The Six-Day War of 1967 left Israel with a dilemma: what to do with the land it had taken in the process of winning a conflict that also involved Egypt, Syria and Jordan. A new book, The Accidental Empire, looks at what came next.

Journalist Gershom Gorenberg is a former associate editor and columnist for The Jerusalem Report. He is the author of The Accidental Empire: Israel and the Birth of the Settlements, 1967-1977. The book details how idealism and political agendas came to shape Israel's settlement policy that is at the center of arguments today.

In recounting the first 10 years of Israeli settlements, Gorenberg, a former associate editor and columnist for the Jerusalem Report, depicts many of the leaders of the day, both Arab and Israeli.

Read a Short Excerpt:

Eytan Sat went from kibbutz to kibbutz, asking for volunteers. Young people did not enlist in droves. The effort was a failure, Sat felt, but he signed up one here, two there.

One was Carmel Bar, a shepherd at kibbutz Mahanayim, just released from his reserve paratroop unit. Romanian born, Bar had spent part of his childhood in a Cyprus detention camp where the British kept Jews who tried to enter Palestine illegally. When Bar was five, his family reached Israel. He eventually came to Mahanayim with a group from a leftist youth movement. It was a schoolbook Labor Zionist biography; if there were an Israeli Norman Rockwell, he would have painted Bar. After Sat's recruiting stop, someone dropped by Bar's room and asked if he was interested. He agreed, though, "for my sins, I can't say why. I was a bachelor... with hot blood."

One day Bar got a call, telling him when to be out on the road. At the appointed time, an open jeep pulled up and took him to the former Syrian base at Aalleiqa in the Golan Heights. For practical purposes, Carmel Bar was the first Israeli settler in occupied territory.

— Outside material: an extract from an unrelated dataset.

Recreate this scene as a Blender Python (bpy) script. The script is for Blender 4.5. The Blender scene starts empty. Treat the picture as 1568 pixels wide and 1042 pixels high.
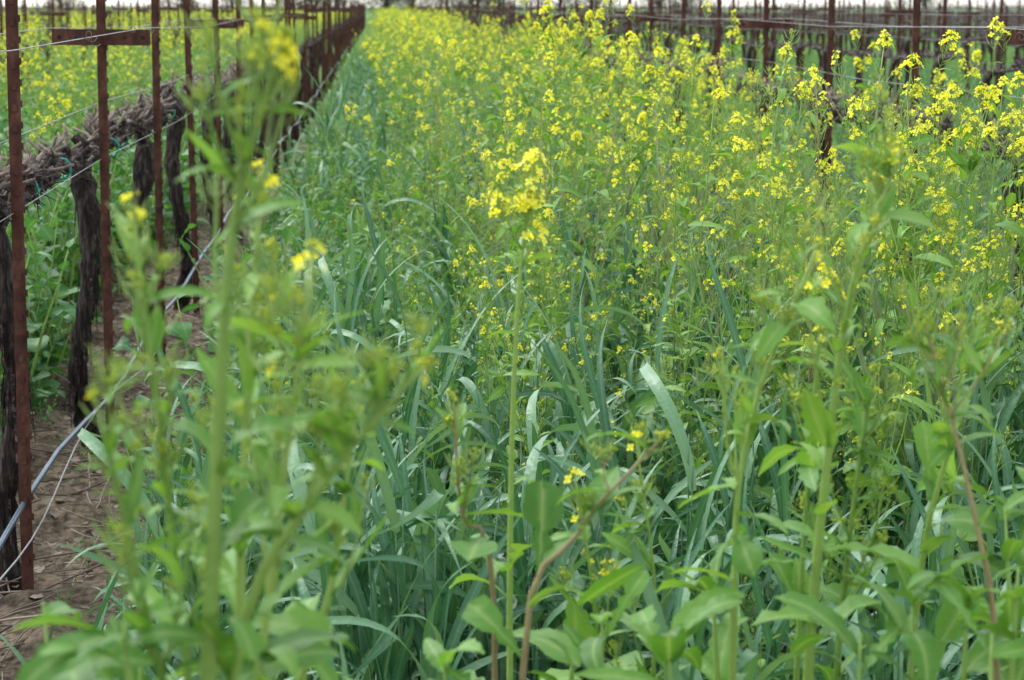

The date was July 16, 1967. It was five weeks after the end of the war, less than a month after the cabinet had voted that Israel would withdraw from the heights for peace. There was no ceremony, no speeches by officials, no news coverage. For a day Bar was alone. Then others came, in ones and threes, men back from war, lost in what had been routine and looking for something new.